The three adults did the math: there's a bar, there's an outdoor pool, there are loungers, and there is no plane to catch in the morning. We ordered a bottle of wine. We sat by the water. We did absolutely nothing of consequence and it was the best part of the day.

You may have noticed wine plays a leading role in this episode. I'm not going to apologize for that. Chile has earned it.

The Honest Take

Valparaíso and Viña del Mar are a two-day stop, easy. The murals are world-class. Paseo Yugoslavo is one of those weird, wonderful European footprints in a place you didn't expect it. The food on the street — completos especially — is cheap and excellent. And the Casablanca Valley wineries on the way back to Santiago are absolutely worth the half-day detour.

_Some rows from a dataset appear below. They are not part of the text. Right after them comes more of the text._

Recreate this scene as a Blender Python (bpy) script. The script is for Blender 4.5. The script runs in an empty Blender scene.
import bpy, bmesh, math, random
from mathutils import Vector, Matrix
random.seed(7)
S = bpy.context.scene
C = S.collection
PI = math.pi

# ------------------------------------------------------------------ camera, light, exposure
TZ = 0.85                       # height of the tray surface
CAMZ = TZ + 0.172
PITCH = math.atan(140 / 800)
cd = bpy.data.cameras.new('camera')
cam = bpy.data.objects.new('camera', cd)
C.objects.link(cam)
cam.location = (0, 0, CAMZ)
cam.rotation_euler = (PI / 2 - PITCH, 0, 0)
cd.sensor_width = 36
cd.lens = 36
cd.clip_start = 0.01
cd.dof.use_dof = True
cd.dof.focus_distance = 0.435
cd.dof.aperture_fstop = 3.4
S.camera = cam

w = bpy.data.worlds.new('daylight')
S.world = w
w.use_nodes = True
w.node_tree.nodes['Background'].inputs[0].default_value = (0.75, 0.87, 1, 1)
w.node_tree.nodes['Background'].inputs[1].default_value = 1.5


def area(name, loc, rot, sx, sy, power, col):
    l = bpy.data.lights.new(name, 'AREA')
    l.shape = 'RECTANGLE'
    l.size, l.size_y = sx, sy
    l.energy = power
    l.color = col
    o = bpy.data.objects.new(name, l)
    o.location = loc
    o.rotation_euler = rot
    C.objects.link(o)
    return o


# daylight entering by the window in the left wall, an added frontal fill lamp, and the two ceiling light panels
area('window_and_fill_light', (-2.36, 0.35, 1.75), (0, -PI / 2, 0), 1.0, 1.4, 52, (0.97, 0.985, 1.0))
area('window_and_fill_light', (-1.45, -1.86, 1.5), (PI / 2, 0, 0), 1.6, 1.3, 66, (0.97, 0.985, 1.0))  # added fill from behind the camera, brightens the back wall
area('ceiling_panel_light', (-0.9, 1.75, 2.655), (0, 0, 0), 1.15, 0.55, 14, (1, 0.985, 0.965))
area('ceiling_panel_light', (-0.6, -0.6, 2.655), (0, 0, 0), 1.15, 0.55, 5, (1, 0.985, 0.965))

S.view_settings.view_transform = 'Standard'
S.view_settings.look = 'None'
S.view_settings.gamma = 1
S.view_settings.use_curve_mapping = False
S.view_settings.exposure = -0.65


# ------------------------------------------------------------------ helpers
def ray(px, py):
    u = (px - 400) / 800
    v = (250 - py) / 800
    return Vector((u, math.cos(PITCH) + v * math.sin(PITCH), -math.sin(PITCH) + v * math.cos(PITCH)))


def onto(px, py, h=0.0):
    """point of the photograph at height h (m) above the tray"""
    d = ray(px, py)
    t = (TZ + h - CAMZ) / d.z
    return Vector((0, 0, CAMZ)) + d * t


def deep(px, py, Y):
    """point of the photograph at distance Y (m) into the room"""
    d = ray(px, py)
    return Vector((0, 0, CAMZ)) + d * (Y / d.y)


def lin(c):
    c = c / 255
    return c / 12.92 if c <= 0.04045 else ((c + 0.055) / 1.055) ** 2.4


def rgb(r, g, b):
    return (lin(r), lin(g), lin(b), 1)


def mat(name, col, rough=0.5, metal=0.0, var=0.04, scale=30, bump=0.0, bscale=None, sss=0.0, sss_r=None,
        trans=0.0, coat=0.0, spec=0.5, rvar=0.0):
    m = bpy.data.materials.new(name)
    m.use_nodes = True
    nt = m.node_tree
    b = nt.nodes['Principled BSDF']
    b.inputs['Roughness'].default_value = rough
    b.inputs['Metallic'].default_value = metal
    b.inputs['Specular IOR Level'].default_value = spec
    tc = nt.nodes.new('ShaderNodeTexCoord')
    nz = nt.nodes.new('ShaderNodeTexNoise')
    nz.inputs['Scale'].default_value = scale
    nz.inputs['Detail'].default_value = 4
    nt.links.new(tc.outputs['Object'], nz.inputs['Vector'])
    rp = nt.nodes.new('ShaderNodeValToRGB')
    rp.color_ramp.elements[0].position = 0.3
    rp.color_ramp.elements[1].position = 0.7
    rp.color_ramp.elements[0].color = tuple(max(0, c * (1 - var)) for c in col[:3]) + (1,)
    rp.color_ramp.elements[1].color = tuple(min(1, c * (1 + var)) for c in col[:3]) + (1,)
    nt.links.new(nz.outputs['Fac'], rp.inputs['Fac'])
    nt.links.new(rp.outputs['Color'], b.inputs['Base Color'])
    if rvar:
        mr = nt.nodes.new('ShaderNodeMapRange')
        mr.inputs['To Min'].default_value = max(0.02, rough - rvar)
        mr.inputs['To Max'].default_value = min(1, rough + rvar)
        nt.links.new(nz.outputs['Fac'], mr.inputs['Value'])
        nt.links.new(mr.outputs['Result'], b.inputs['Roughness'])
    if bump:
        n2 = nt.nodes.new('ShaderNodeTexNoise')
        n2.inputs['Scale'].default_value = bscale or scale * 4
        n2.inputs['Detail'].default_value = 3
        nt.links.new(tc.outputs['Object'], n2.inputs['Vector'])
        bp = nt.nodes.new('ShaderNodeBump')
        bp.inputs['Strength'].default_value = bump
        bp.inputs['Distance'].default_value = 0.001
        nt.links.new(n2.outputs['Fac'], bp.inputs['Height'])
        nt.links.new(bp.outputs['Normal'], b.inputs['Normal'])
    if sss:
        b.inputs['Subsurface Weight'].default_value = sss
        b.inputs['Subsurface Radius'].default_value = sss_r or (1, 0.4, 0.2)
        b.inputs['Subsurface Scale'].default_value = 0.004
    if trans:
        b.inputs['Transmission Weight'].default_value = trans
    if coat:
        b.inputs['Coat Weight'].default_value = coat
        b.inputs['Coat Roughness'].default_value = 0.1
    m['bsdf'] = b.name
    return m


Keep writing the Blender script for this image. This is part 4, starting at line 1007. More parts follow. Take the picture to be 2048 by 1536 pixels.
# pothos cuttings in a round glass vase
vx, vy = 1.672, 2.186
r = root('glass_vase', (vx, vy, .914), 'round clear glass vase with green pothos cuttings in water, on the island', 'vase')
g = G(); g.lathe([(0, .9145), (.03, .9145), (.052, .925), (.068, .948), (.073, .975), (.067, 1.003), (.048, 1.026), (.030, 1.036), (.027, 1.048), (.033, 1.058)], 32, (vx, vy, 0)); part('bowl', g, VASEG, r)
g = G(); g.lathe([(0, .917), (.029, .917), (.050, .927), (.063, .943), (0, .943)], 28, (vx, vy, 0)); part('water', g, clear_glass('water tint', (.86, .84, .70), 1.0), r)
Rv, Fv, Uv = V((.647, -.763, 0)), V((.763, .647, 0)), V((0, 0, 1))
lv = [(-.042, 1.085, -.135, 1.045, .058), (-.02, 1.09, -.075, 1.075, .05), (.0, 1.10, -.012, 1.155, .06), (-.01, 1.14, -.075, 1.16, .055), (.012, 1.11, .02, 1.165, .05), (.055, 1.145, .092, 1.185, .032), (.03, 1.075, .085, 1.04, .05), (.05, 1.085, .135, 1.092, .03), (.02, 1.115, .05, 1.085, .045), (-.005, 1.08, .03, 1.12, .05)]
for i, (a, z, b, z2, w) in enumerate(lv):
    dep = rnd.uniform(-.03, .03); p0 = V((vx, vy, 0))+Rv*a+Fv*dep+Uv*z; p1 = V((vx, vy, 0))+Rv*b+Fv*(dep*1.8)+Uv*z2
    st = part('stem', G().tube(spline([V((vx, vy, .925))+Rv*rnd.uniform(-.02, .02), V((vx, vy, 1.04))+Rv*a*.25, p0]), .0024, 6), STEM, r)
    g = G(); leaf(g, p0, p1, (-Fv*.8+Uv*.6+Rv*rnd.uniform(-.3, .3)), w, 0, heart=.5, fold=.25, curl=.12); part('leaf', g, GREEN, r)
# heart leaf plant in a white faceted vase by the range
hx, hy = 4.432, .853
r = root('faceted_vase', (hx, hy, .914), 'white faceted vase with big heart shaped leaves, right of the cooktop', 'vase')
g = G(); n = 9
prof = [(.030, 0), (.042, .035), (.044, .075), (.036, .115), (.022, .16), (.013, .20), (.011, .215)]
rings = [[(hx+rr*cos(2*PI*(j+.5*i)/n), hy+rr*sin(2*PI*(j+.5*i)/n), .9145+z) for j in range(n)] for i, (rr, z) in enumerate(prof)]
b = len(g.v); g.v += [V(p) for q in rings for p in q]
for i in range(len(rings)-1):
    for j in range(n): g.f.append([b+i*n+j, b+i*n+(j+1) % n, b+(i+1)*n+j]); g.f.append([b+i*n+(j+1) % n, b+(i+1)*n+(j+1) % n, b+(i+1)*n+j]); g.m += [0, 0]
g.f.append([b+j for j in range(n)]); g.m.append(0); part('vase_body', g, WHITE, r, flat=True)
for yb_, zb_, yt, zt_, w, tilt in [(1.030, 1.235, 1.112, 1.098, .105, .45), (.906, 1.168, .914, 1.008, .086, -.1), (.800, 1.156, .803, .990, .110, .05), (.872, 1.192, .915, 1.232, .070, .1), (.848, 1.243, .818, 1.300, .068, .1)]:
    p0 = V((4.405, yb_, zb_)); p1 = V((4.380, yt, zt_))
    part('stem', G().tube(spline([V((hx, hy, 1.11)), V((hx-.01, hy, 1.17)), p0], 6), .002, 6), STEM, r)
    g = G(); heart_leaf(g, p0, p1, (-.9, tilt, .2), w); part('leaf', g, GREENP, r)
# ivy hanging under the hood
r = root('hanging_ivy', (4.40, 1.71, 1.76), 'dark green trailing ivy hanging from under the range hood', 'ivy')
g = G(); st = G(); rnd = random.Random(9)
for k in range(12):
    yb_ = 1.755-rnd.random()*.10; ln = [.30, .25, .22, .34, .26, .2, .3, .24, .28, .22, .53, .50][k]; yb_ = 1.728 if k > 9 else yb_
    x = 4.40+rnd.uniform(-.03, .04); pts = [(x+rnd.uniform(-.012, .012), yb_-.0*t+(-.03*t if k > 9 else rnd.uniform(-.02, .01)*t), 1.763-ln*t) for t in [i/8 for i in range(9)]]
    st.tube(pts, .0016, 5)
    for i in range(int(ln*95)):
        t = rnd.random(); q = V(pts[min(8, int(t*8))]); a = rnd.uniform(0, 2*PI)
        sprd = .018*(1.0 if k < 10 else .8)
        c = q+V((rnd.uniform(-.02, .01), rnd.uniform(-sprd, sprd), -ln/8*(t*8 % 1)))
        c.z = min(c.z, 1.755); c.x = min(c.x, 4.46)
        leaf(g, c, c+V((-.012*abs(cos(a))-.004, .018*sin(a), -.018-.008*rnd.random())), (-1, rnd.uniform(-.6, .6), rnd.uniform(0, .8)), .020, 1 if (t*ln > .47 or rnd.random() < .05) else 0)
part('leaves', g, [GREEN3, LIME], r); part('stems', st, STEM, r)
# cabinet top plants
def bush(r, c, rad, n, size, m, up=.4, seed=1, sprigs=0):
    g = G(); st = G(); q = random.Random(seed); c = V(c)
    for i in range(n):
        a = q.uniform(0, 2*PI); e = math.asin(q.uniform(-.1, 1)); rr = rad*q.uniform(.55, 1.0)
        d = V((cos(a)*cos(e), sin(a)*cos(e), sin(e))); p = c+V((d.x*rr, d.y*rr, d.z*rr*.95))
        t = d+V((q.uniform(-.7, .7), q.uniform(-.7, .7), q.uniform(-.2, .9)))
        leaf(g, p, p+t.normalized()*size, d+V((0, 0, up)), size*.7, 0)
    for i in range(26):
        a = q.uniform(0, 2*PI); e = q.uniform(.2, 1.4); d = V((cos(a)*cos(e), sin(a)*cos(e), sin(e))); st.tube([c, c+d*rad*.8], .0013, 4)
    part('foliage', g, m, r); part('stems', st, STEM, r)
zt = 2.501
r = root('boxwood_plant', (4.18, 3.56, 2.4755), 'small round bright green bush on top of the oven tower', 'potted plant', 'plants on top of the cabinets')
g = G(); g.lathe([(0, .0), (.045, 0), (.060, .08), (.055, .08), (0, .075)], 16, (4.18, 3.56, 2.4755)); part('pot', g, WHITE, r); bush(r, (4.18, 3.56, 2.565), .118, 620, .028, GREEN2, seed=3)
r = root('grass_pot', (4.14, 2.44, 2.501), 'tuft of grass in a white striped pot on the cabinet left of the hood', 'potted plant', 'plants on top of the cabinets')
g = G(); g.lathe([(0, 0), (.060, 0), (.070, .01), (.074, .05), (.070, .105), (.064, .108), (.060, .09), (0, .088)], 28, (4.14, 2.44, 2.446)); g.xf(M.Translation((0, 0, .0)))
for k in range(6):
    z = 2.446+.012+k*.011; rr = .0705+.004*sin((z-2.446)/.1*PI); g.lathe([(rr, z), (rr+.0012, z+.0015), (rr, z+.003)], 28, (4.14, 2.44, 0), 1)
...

On the flip side: the Pacific here is cold, restaurants don't open early, and if your luggage is missing on Boxing Day you will be shopping a half-empty Chilean mall instead of seeing the city. Also, the rotating restaurant in Santiago is best enjoyed before, not after, several glasses of Chilean red.

Highlights

  • Valparaíso's mural streets — entire neighbourhoods turned into open-air galleries.
  • The funicular ride — short, scenic, and apparently coded by our tour guide.
  • Paseo Yugoslavo and Palacio Baburizza — Croatian Art Nouveau on the Pacific, of all places.
  • The Casablanca Valley winery — DIY tasting plus charcuterie plus a free cellar tour we did not earn but happily accepted.
  • The Uber F1 driver — 11 minutes shaved off the route, zero white-knuckles, all skill.
  • Three pizzas at 11:30 p.m. — the universal language of "we made it."
Overall Rating: 4 / 5

Would I go back? Yes — but with shorts that I packed myself, the rotating restaurant booked for before the wine tasting, and at least one extra night so I'm not driving past Casablanca Valley wineries with regret. Two days is enough to get the flavour. Three would let you actually sit with it.

Coming soon: Behind The Shades — Cancún, Girls' Getaway Edition. Irena's trip, Irena's rules. A different pair of shades entirely. Less me complaining about cold water and rotating restaurants. More cocktails. Stay tuned.

And — Sylvia, if you're reading this — the vending machine still owes us one real coffee.